◆ GIVEN DATA:
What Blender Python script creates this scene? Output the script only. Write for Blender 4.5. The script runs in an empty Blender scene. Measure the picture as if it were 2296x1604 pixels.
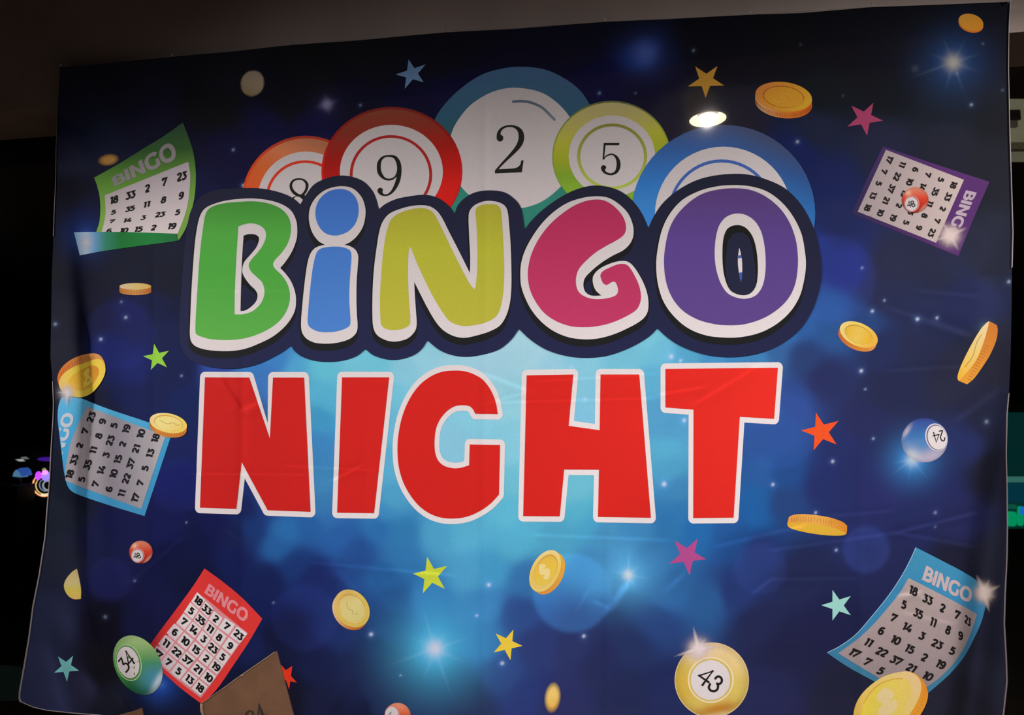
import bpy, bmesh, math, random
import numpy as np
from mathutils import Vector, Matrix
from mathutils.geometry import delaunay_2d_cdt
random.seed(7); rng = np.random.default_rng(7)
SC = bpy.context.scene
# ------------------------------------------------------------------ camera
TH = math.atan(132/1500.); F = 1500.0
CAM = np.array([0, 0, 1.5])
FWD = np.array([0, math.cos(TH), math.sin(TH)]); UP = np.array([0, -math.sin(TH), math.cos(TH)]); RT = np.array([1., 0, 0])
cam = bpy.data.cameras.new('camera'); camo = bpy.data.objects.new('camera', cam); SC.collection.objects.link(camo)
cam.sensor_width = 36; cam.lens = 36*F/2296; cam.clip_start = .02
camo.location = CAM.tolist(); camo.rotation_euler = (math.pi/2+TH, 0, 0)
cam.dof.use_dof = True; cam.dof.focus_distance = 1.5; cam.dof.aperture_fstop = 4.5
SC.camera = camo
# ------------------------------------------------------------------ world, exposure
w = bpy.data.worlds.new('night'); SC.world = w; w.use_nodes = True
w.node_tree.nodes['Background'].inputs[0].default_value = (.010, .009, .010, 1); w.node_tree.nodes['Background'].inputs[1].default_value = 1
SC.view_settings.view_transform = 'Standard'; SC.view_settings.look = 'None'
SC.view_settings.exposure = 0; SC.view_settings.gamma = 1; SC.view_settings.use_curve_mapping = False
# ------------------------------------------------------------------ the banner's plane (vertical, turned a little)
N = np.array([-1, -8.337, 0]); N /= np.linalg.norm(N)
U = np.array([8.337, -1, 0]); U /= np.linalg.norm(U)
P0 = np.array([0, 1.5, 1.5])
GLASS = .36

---

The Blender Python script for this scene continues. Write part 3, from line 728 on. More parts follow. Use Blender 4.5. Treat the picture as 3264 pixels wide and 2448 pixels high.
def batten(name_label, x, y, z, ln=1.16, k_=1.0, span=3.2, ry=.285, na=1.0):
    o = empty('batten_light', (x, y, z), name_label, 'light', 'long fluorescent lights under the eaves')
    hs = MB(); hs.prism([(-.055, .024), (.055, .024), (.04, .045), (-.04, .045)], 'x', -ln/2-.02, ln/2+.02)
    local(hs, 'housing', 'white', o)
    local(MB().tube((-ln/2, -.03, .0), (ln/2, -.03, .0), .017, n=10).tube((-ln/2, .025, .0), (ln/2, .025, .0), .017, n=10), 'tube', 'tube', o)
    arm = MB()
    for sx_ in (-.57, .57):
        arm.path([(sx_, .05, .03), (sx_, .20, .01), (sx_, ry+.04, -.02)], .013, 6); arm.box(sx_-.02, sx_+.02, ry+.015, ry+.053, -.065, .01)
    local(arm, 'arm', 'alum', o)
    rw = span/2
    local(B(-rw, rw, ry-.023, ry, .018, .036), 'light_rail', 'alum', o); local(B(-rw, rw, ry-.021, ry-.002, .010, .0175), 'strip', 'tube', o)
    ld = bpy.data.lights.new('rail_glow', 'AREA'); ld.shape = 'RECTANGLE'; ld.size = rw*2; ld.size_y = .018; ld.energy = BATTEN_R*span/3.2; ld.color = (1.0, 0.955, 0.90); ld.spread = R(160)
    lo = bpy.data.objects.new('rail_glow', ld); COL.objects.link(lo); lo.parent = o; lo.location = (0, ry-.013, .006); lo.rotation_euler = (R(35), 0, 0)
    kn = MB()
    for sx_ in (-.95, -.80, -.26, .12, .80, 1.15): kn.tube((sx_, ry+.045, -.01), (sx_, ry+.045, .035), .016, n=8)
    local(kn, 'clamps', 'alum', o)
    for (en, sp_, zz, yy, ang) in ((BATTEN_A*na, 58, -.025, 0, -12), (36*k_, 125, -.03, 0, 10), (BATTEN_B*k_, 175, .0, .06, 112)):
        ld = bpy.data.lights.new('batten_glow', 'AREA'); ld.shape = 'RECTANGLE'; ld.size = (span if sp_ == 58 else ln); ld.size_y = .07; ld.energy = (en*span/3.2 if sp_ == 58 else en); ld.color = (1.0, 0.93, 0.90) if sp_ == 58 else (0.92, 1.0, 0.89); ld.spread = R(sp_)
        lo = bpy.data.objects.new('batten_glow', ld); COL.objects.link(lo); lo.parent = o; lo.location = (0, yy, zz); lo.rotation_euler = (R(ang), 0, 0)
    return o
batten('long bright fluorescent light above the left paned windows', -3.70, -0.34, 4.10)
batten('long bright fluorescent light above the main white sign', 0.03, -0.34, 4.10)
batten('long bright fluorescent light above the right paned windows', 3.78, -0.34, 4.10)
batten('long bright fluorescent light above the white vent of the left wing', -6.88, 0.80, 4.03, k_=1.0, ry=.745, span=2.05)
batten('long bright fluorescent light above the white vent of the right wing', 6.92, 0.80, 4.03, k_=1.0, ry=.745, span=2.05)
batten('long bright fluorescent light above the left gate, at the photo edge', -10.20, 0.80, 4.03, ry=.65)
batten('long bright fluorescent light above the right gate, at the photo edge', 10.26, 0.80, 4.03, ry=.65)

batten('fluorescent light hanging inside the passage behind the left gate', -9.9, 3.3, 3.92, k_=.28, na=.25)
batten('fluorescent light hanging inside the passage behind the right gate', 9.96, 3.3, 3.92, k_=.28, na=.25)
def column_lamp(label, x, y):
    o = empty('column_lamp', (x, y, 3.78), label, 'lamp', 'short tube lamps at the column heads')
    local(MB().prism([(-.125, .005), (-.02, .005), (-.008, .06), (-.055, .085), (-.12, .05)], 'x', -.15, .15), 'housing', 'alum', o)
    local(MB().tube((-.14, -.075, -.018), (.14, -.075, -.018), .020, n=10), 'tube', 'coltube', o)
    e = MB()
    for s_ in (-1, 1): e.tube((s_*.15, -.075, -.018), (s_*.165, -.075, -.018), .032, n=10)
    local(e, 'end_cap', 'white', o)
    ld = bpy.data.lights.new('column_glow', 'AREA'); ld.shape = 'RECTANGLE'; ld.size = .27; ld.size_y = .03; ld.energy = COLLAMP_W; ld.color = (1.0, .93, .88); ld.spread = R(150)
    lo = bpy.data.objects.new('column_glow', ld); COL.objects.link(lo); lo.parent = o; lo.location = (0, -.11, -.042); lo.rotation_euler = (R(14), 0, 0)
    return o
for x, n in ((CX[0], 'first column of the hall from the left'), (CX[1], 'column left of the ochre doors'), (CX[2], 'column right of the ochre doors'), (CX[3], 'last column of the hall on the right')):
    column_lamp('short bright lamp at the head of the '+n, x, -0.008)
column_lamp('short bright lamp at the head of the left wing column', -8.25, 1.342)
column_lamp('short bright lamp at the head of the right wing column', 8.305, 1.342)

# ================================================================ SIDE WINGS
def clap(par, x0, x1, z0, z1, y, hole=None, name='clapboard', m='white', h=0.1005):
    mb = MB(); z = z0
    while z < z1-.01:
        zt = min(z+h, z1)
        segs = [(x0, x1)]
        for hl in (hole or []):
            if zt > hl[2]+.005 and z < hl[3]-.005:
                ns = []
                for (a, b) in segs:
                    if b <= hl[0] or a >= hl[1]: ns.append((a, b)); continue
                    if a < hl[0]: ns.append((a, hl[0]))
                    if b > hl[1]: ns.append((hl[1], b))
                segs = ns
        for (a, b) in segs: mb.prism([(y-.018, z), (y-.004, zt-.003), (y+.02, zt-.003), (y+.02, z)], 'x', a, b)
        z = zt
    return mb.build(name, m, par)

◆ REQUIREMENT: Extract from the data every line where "scene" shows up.

◆ COMPLETE OUTPUT:
What Blender Python script creates this scene? Output the script only. Write for Blender 4.5. The script runs in an empty Blender scene. Measure the picture as if it were 2296x1604 pixels.
SC = bpy.context.scene
The Blender Python script for this scene continues. Write part 3, from line 728 on. More parts follow. Use Blender 4.5. Treat the picture as 3264 pixels wide and 2448 pixels high.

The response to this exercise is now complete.